There's a middle ground here that the author is missing:
It's not that walking on the escalator slows it's throughput, but that a walking lane on the escalator slows it's throughput.
Thus the best throughput is obtained when you go with a policy of stay right if possible but no walking lane. Under heavy load this degrades to standing, under light load it permits people to move faster.
Yeah, I've never encountered the social behavior the author describes. In my experience, people walk when the escalator happens to be clear ahead of them, and stop behind the next cluster of standers. I've never seen standers make an effort to stay to one side. So walking is just an opportunistic and limited benefit to the system. Perhaps its regional.
in East Asia, it's entirely normal for one side of the the escalator to be full of people standing, and there's a long queue at the bottom to join the standing side, while the walking side is almost empty, often entirely empty if it's a long escalator. "just in case" someone wants to walk, and it would be a terrible social faux pas to be standing in someone's way, on the walking side.

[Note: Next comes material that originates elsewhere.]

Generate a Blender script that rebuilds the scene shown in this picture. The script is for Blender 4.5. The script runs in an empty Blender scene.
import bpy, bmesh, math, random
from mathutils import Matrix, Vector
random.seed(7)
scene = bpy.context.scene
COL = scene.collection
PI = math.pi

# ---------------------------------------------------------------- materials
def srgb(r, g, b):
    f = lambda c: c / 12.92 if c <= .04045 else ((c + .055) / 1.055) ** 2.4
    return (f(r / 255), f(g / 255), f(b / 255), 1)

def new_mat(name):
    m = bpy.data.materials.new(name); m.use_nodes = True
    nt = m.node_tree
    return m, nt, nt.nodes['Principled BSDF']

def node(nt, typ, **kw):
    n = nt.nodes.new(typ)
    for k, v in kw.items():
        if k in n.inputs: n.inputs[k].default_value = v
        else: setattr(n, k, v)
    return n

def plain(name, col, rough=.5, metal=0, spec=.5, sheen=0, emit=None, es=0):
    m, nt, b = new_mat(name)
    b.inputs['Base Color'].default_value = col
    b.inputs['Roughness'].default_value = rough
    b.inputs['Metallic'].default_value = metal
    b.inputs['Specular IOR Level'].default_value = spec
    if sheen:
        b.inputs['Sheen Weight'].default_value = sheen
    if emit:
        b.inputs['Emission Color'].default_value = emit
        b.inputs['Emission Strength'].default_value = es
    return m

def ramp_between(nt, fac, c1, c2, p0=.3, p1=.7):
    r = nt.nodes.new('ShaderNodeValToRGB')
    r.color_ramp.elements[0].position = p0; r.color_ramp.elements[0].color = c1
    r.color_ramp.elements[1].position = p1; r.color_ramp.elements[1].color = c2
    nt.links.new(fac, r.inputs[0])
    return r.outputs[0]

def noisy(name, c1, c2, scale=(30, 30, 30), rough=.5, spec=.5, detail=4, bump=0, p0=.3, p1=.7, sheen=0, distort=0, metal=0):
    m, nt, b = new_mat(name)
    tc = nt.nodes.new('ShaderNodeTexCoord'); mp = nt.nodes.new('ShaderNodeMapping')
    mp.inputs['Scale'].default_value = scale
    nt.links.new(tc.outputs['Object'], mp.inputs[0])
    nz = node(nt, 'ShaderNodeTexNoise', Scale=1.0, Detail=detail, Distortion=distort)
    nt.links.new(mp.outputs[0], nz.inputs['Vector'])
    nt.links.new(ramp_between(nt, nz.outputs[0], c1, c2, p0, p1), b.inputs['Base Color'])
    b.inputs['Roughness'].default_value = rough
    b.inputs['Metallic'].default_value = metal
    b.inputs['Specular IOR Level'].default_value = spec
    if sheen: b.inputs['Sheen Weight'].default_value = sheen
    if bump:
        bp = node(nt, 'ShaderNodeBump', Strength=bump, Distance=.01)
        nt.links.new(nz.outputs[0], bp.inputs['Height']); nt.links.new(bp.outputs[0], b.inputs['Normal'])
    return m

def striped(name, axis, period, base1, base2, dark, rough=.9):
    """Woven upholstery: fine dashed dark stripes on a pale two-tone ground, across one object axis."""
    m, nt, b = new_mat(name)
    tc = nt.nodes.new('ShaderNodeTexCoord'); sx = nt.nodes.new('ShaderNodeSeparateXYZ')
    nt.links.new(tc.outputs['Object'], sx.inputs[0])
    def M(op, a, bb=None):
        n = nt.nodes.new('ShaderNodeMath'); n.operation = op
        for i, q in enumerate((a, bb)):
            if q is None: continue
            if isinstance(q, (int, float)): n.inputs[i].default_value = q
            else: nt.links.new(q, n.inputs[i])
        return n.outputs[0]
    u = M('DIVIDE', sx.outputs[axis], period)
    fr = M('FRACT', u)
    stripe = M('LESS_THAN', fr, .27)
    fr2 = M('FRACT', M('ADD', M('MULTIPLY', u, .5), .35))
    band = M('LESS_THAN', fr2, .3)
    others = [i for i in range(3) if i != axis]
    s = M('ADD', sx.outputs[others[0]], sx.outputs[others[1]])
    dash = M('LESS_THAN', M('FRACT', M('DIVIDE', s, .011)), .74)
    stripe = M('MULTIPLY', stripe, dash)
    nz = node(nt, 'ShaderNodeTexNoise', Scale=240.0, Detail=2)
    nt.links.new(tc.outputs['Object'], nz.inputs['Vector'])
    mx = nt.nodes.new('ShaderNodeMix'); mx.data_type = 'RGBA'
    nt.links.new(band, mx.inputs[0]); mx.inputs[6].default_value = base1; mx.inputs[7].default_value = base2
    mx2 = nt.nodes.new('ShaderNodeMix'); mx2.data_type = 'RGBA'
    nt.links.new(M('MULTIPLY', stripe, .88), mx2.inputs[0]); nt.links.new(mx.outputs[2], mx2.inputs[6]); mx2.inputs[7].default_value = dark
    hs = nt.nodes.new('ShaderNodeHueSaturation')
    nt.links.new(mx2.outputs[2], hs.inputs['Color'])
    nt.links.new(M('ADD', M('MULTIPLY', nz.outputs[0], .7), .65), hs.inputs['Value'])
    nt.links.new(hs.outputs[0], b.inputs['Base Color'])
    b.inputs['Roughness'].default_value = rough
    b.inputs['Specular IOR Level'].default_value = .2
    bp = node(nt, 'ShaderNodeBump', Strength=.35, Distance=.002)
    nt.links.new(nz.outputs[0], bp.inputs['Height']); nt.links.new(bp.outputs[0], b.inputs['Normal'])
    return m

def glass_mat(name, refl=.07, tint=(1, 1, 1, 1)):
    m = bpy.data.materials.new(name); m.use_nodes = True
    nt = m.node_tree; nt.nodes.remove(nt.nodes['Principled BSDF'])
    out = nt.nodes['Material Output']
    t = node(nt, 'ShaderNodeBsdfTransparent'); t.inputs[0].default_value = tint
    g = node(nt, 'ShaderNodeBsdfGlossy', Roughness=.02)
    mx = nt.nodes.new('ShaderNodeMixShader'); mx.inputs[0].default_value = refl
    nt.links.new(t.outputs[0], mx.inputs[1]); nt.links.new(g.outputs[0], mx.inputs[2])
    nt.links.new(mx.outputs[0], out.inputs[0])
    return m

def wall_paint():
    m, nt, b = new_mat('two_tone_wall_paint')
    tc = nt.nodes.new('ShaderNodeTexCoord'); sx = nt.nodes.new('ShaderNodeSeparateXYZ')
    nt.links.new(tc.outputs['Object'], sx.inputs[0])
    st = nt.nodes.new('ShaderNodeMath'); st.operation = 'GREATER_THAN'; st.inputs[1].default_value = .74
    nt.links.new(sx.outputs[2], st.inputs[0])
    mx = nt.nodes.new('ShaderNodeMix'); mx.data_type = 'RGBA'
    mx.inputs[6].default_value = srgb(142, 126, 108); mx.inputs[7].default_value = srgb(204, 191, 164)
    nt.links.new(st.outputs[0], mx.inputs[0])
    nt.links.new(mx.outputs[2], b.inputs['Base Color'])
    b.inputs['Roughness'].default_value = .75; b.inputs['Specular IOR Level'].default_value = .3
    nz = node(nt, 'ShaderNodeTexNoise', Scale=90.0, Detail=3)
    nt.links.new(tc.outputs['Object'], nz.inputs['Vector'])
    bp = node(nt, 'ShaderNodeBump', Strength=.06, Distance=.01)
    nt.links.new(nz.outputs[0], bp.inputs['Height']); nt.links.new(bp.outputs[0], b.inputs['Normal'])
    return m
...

Saitama Prefecture is trying to change this behaviour, get people to stand on both sides, and the reaction from the rest of the country has been very mixed, a lot of people are making fun of Saitama people as having nowhere to go in a hurry. It's very inefficient, and the culture will take a lot of time to change.
It's not that walking on the escalator slows it's throughput, but that a walking lane on the escalator slows it's throughput.
Thus the best throughput is obtained when you go with a policy of stay right if possible but no walking lane. Under heavy load this degrades to standing, under light load it permits people to move faster.